14 November 2014
24–26 November the Academy moved temporarily to Berlin! During the visit we met with representatives from our sister academies Die Junge Akademie and The Global Young Academy.
The Academy together with Martin Wolf, Managing Director for the Fritz-Haber Institute of the Max Planck Gesellschaft and Professor Gerhard Ertl, Nobel Chemistry laureate 2007. Photo: Anna Kjellström
We also made exciting visits to Max Planck Fritz-Haber Institute where we met Martin Wolf, Managing Director, Bill Hansson, Professor and Vice President of the Max Planck Institute for Chemical Ecology, and Nobel Laureate in Chemistry 2007, Gerhard Ertl. We also visited the prominent Wissehschaftkolleg. Representatives for the European Research Council (ERC) and the Human Frontier Science Program (HFSP) also came to visit us during our stay in Berlin.

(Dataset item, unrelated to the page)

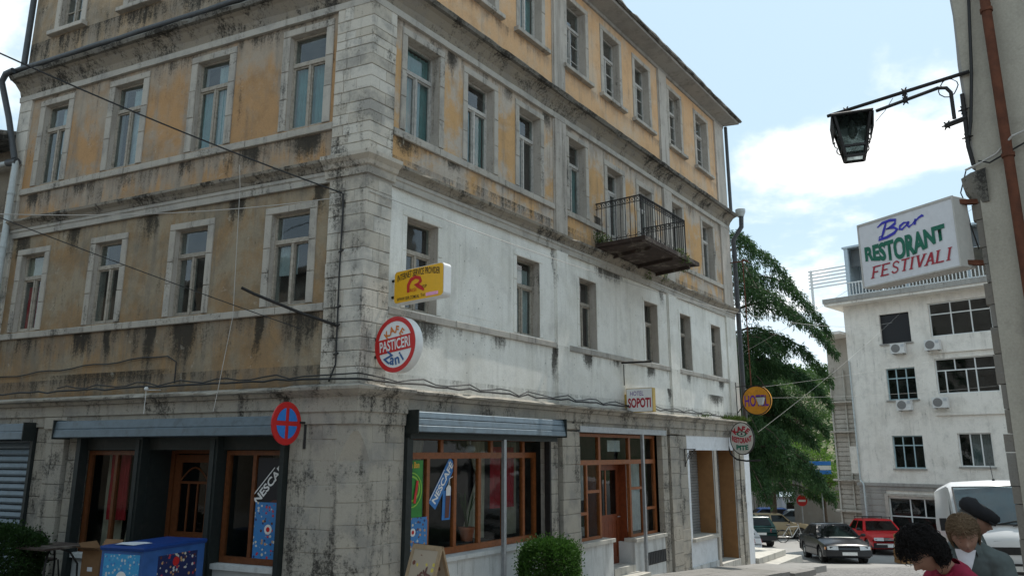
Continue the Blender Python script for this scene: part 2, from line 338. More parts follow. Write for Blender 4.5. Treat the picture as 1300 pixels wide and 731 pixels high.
# lettering: flat print cut as real letter shapes, laid 3 mm proud of its board
def text_mesh(s, shear=0.0, bold=0.0, ext=0.0015, res=4):
    cu = bpy.data.curves.new('lettering', 'FONT'); cu.body = s; cu.shear = shear; cu.offset = bold; cu.extrude = 0.0; cu.resolution_u = res; cu.size = 1.0
    ob = bpy.data.objects.new('lettering', cu); COL.objects.link(ob)
    me = bpy.data.meshes.new_from_object(ob.evaluated_get(bpy.context.evaluated_depsgraph_get())); 
    bpy.data.objects.remove(ob); bpy.data.curves.remove(cu)
    return me
def lettering(s, parent, c, ux, uy, w, h, mat, shear=0.0, bold=0.0, arch=None, dz=0.004):
    """word s centred at c on the plane ux, uy, fitted to w x h; arch = sag of a bowed base line"""
    me = text_mesh(s, shear, bold)
    xs = [v.co.x for v in me.vertices]; ys = [v.co.y for v in me.vertices]
    x0, x1, y0, y1 = min(xs), max(xs), min(ys), max(ys)
    ux = Vector(ux).normalized(); uy = Vector(uy).normalized(); n = ux.cross(uy); c = Vector(c); org = root_loc(parent)
    for v in me.vertices:
        a = ((v.co.x - x0) / (x1 - x0) - 0.5); b = ((v.co.y - y0) / (y1 - y0) - 0.5)
        yy = b * h
        if arch: yy += arch(a, b)
        v.co = c + ux * (a * w) + uy * yy + n * dz - org
    return put_mesh('lettering', me, parent, [mat])
def arc_lettering(s, parent, c, ux, uy, r, h, a0, a1, mat, inward=False, bold=0.0, dz=0.004):
    """letters along an arc from angle a0 to a1 (degrees, clockwise from the top)"""
    ux = Vector(ux).normalized(); uy = Vector(uy).normalized(); n = ux.cross(uy); c = Vector(c); org = root_loc(parent)
    V = []; F = []
    for i, ch in enumerate(s):
        if ch == ' ': continue
        me = text_mesh(ch, 0, bold); xs = [v.co.x for v in me.vertices]; k = len(V)
        mx = (min(xs) + max(xs)) / 2; t = R_(a0 + (a1 - a0) * (i / max(1, len(s) - 1)))
        for v in me.vertices:
            lx = (v.co.x - mx) * h / 0.72; ly = v.co.y * h / 0.72
            rad = Vector((math.sin(t), math.cos(t)));  tan = Vector((math.cos(t), -math.sin(t)))
            if inward: rad = -rad; tan = -tan; p = rad * (-(r) + ly) + tan * lx
            else: p = rad * (r + ly) + tan * lx
            V.append(c + ux * p.x + uy * p.y + n * dz - org)
        F += [tuple(j + k for j in p.vertices) for p in me.polygons]
        bpy.data.meshes.remove(me)
    me = bpy.data.meshes.new('lettering'); me.from_pydata(V, [], F)
    return put_mesh('lettering', me, parent, [mat])

# wall frames: s along the wall, o outward, z up
DR = Vector((0.58961, 0.80769, 0)); NR = Vector((0.80769, -0.58961, 0))
DL = Vector((-0.91111, 0.41217, 0)); NL = Vector((-0.41217, -0.91111, 0))
C0 = Vector((-2.21, 10.78, 0))
def FR(s, o, z): return C0 + DR * s + NR * o + Vector((0, 0, z))
def FL(s, o, z): return C0 + DL * s + NL * o + Vector((0, 0, z))
KB = (NR + NL) / (1 + NR.dot(NL))
def FK(p, z): return C0 + KB * p + Vector((0, 0, z))      # the corner line moved p outward on both walls
def frame(org, d, n):
    org = Vector(org); d = Vector(d).normalized(); n = Vector(n).normalized()
    return lambda s, o, z: org + d * s + n * o + Vector((0, 0, z))
def road_z(y):
    if y < 8: return -2.10
    if y < 30: return -2.10 - 0.09 * (y - 8)
    if y < 46: return -4.08 - 0.055 * (y - 30)
    return -4.96 - 0.02 * (y - 46)
def walk_z(s): return -2.1 - 0.069 * max(0.0, s)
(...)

The Academy’s Vice president, Camilla Svensson, Assistant professor and Group leader in molecular pain research, and Marie Dacke, Associate professor in functional zoology, interact during a coffee break. Photo: Anna Kjellström
Ernst-Ludwig Winnacker, Secretary General HFSP and former Secretary General ERC, and Director General for DFG, Germany’s research council. Photo: Anna Kjellström
The activities of the Young Academy of Sweden are based on the so-called academy meetings; two-day residential gatherings currently held four times per year. The venue rotates between cities around Sweden and abroad to enable the academy to meet significant people and institutions in their local environments. The academy members convene to discuss and make decisions about the academy’s organisation and activities. New ideas are brought up and explored, members present their research to one another, and different interdisciplinary initiatives take place. The Young Academy invites a wide array of leading personalities from the scientific community, and informal discussions with guests are central to the programme.